• **Extracted records**
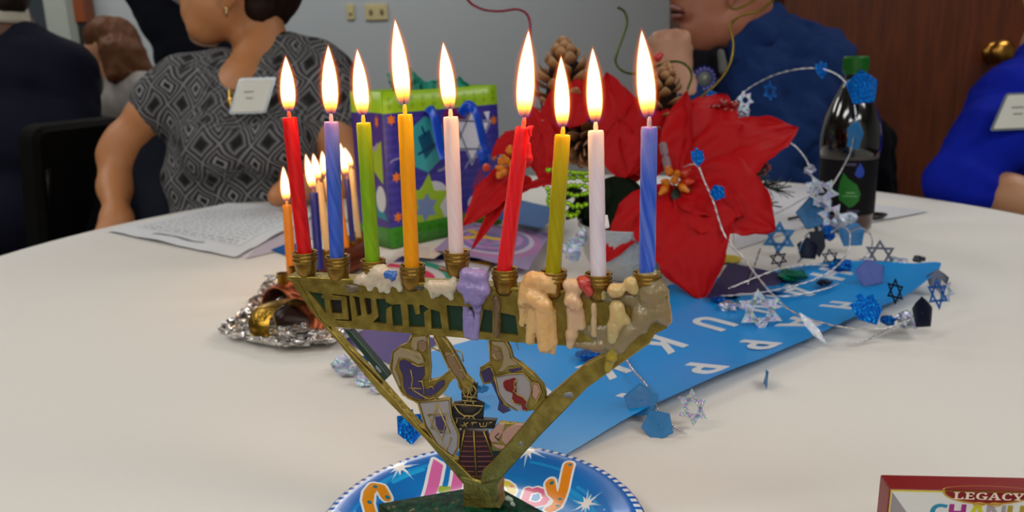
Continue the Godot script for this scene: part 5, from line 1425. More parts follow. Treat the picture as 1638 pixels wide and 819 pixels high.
	part("hollow", blob([cp(at(458, 512, dm + 0.055) - org, at(500, 516, dm + 0.06) - org, 0.015, 0.014), cp(at(470, 498, dm + 0.06) - org, at(490, 500, dm + 0.065) - org, 0.010, 0.010)], 0.0022, 0.01), mat(Color(0.16, 0.075, 0.045), 0.4, 0.3), o)
	# its candles
	var g := "lit candles in the small menorah"
	var yel := Color(0.92, 0.52, 0.04)
	var blu := Color(0.09, 0.10, 0.46)
	var crm := Color(0.86, 0.74, 0.52)
	for q in [
		[467, 445, 459, 328, 453, 267, "orange-yellow candle at the near end of the small menorah", [yel, yel, yel.lightened(0.1)], 0.0058, 0.028],
		[511, 432, 502, 308, 489, 247, "dark blue candle second from the near end of the small menorah", [blu, blu.lightened(0.1)], 0.0057, 0.03],
		[526, 408, 510, 293, 501, 246, "cream candle just behind the second, dark blue one of the small menorah", [crm, crm], 0.0052, 0.035],
		[541, 402, 522, 286, 515, 242, "cream candle of the small menorah hidden by the mottled blue one", [crm, crm], 0.0045, 0.036],
		[554, 396, 541, 298, 536, 262, "yellow candle of the small menorah peeping out beside the mottled blue one", [yel, yel], 0.0045, 0.04],
		[564, 386, 555, 286, 544, 229, "dark blue candle near the far end of the small menorah", [blu, blu.lightened(0.1)], 0.0043, 0.042],
		[574, 380, 562, 272, 551, 236, "cream candle at the far end of the small menorah", [crm, crm], 0.0043, 0.042]]:
		var t := float(q[0] - 452) / (575.0 - 452.0)
		var foot := tb(q[0], q[1], q[9] + 0.008)
		var dep := depth_of(foot)
		candle(q[6], g, foot, at(q[2], q[3], dep), at(q[4], q[5], dep), q[8] * (0.9 if dep > 1.1 else 1.0), q[7], {"flute": 0.012, "fr": 0.0052, "power": 0.0012, "wick": 0.2})

# ---------------------------------------------------------------- papers and napkins
func sheet(called: String, label: String, cat: String, corners: Array, h: float, m: Material, wave := 0.002, group := "", cen := 0.0) -> Node3D:
	var p := []
	for i in range(0, 8, 2):
		p.append(tb(corners[i], corners[i + 1], h))
	var st := begin()
	var n := FastNoiseLite.new()
	n.frequency = 5.0
	n.seed = int(corners[0])
	grid(st, 24, 24, func(u, v):
		var q: Vector3 = (p[0] as Vector3).lerp(p[1], u).lerp((p[3] as Vector3).lerp(p[2], u), v)
		q.y = TY + h + absf(n.get_noise_3dv(q)) * wave + cen * sin(u * PI) * sin(v * PI)
		return q, -0.0004)
	var o := part(called, fin(st), m)
	tag(o, label, cat, group)
	return o

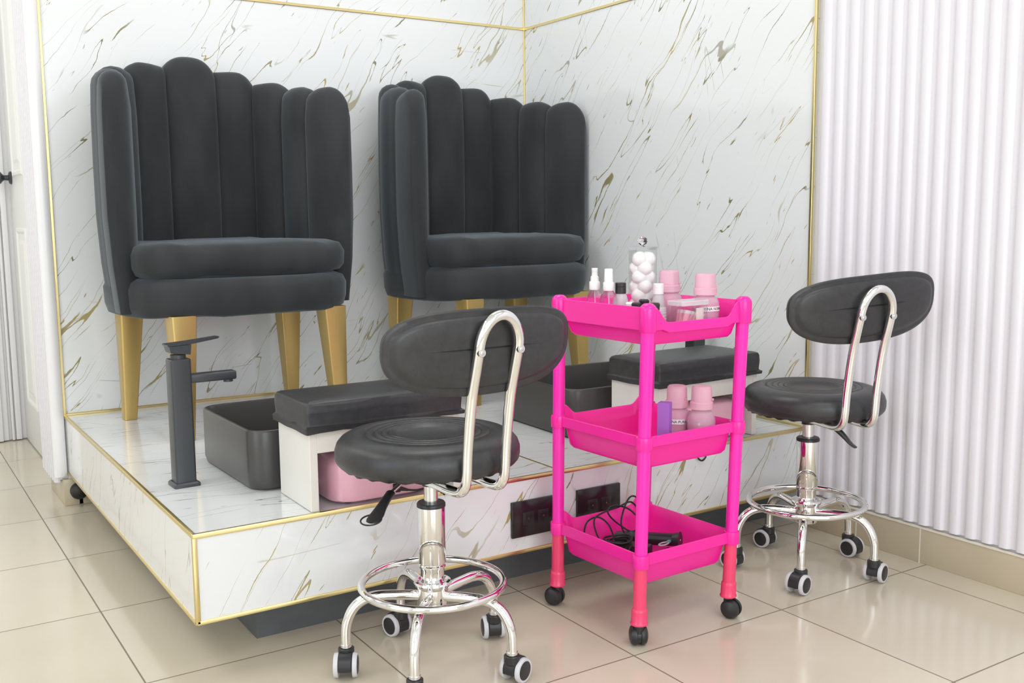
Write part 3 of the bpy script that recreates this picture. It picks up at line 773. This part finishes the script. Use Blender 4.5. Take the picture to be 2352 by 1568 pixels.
for kind, zb_, zband, zt in TR:
    c = cz(zt); h = half(zt)
    b = BM(); lp = []
    def ring(hx, r, fz): 
        R_ = dense_rr(hx, r, 0, c)
        return [Vector((p.x, p.y, fz(p.x, p.y) if callable(fz) else fz)) for p in R_]
    rt_ = lambda x, y: rimz(kind, x, y, c, h, zt)
    bandz = lambda x, y: min(zband, rt_(x, y) - .022) if kind == 'top' else zband
    lp.append(ring(h - .030, .018, zb_)); lp.append(ring(h - .018, .02, zb_ + .002)); lp.append(ring(h - .0125, .02, zb_ + .009))
    lp.append(ring(h - .006, .02, lambda x, y: bandz(x, y) - .0005)); lp.append(ring(h + .0045, .017, bandz)); lp.append(ring(h + .0055, .017, lambda x, y: bandz(x, y) + .001))
    lp.append(ring(h + .0045, .017, lambda x, y: rt_(x, y) - .001)); lp.append(ring(h + .0035, .017, rt_)); lp.append(ring(h + .001, .017, rt_)); lp.append(ring(h - .0005, .017, lambda x, y: rt_(x, y) - .0015))
    lp.append(ring(h - .0085, .02, lambda x, y: min(bandz(x, y), zt - .03))); lp.append(ring(h - .0155, .018, zb_ + .011)); lp.append(ring(h - .020, .016, zb_ + .0045)); lp.append(ring(h - .04, .014, zb_ + .0035))
    loft(b, lp)
    for sx, sy in CORN:
        (x_, y_) = post_xy(sx, sy, zt)
        top = zt + (.004 if kind == 'top' else 0)
        if kind == 'top': lathe(b, [(0, zband - .002), (.0172, zband - .002), (.0180, zband), (.0184, zt - .004), (.0172, zt + .001), (.0135, zt + .0055), (.0095, zt + .0085), (0, zt + .0095)], 28, c=(x_, y_))
        else: lathe(b, [(0, zband - .003), (.0178, zband - .003), (.0182, zband - .001), (.0182, zt - .001), (.0176, zt + .0005), (0, zt + .0005)], 28, c=(x_, y_))
    finish('tray', b, M['pink'], parent=cart, sharp=38)
for sx, sy in CORN:
    for (z0, z1, mt, nm) in ((.2045, .438, 'pink_post', 'post'), (.462, .689, 'pink_post', 'post')):
        b = BM(); cyl(b, (*post_xy(sx, sy, z0), z0), (*post_xy(sx, sy, z1), z1), .0138, .0144, n=28); finish(nm, b, M[mt], parent=cart)
    b = BM(); q0 = post_xy(sx, sy, .05); q1 = post_xy(sx, sy, .18)
    lo = []
    for z, r in ((.050, .0190), (.053, .0196), (.056, .0178), (.079, .0175), (.083, .0171), (.086, .0148), (.179, .0142)):
        f = (z - .05) / .13; x_, y_ = q0[0] + (q1[0] - q0[0]) * f, q0[1] + (q1[1] - q0[1]) * f
        lo.append([Vector((x_ + r * math.cos(2 * PI * i / 28), y_ + r * math.sin(2 * PI * i / 28), z)) for i in range(28)])
    loft(b, lo); lg = finish('leg', b, M['salmon'], parent=cart); lg['label'] = 'coral pink lower leg'
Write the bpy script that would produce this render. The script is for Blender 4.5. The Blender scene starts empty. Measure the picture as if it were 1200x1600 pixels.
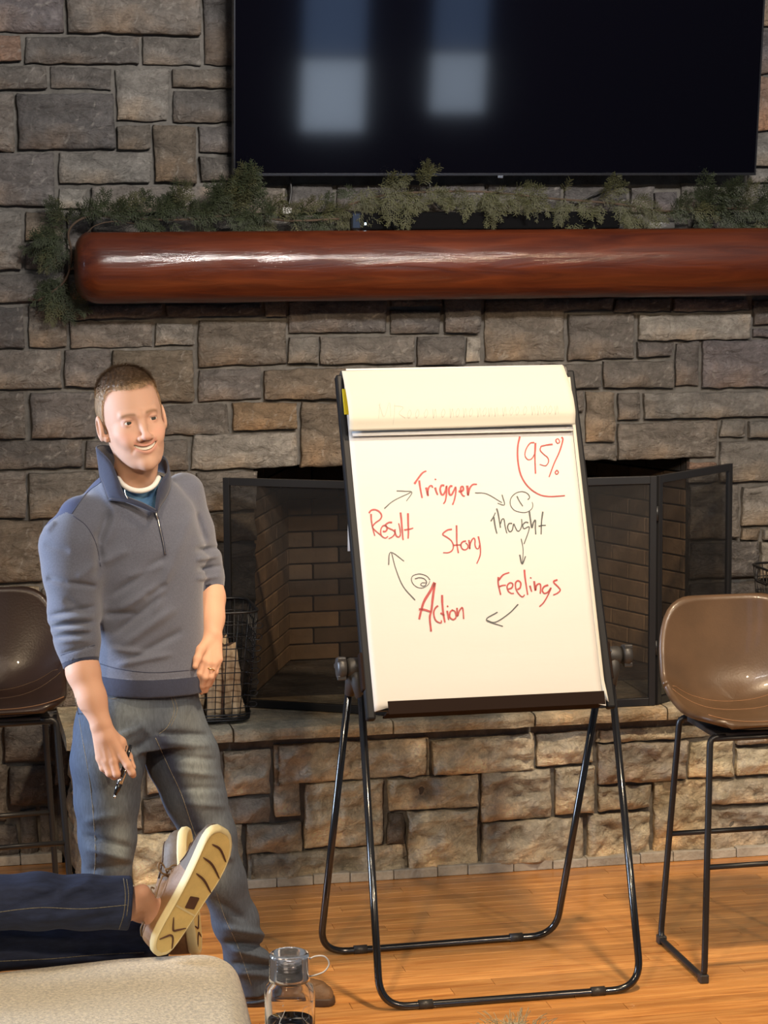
import bpy, bmesh, math, random
import numpy as np
from math import sin, cos, radians, pi
from mathutils import Vector, Matrix, noise as mnoise
random.seed(7)
SC = bpy.context.scene
COL = SC.collection

# ------------------------------------------------------------------ camera
F_PX = 3556.0
_yaw, _pitch, _roll = radians(-11.6), radians(6.9), radians(0.4)
CAM = np.array([-1.6, -7.85, 2.14])
_f = np.array([-sin(_yaw)*cos(_pitch), cos(_yaw)*cos(_pitch), -sin(_pitch)])
_r = np.array([cos(_yaw), sin(_yaw), 0.0]); _u = np.cross(_r, _f)
R_ = cos(_roll)*_r - sin(_roll)*_u
U_ = cos(_roll)*_u + sin(_roll)*_r
cam_data = bpy.data.cameras.new('camera'); cam = bpy.data.objects.new('camera', cam_data); COL.objects.link(cam)
cam_data.sensor_fit = 'HORIZONTAL'; cam_data.sensor_width = 36.0; cam_data.lens = 36.0*F_PX/1200.0
cam_data.clip_start = 0.05; cam_data.clip_end = 60
cam.matrix_world = Matrix(((R_[0], U_[0], -_f[0], CAM[0]), (R_[1], U_[1], -_f[1], CAM[1]), (R_[2], U_[2], -_f[2], CAM[2]), (0, 0, 0, 1)))
SC.camera = cam

# ------------------------------------------------------------------ world, lights, exposure
SC.view_settings.view_transform = 'Standard'; SC.view_settings.look = 'None'
SC.view_settings.gamma = 1.0; SC.view_settings.use_curve_mapping = False
SC.view_settings.exposure = 0.0
SC.cycles.use_denoising = True
SC.cycles.max_bounces = 8; SC.cycles.transparent_max_bounces = 16
world = bpy.data.worlds.new('world'); SC.world = world; world.use_nodes = True
world.node_tree.nodes['Background'].inputs[0].default_value = (0.74, 0.80, 0.90, 1)
world.node_tree.nodes['Background'].inputs[1].default_value = 0.20

def lamp(name, kind, loc, target, energy, color, **kw):
    d = bpy.data.lights.new(name, kind); d.energy = energy; d.color = color
    for k, v in kw.items(): setattr(d, k, v)
    o = bpy.data.objects.new(name, d); COL.objects.link(o); o.location = loc
    o.rotation_euler = (Vector(target)-Vector(loc)).to_track_quat('-Z', 'Y').to_euler()
    return o
WARM = (1.0, 0.76, 0.50)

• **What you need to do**
Pictures are not part of the copy. Write out only the lines from the one containing "Write the bpy" through the one containing "COL = SC.collection", exactly as they stand, both included.

• **Answer for this exercise**
Write the bpy script that would produce this render. The script is for Blender 4.5. The Blender scene starts empty. Measure the picture as if it were 1200x1600 pixels.
import bpy, bmesh, math, random
import numpy as np
from math import sin, cos, radians, pi
from mathutils import Vector, Matrix, noise as mnoise
random.seed(7)
SC = bpy.context.scene
COL = SC.collection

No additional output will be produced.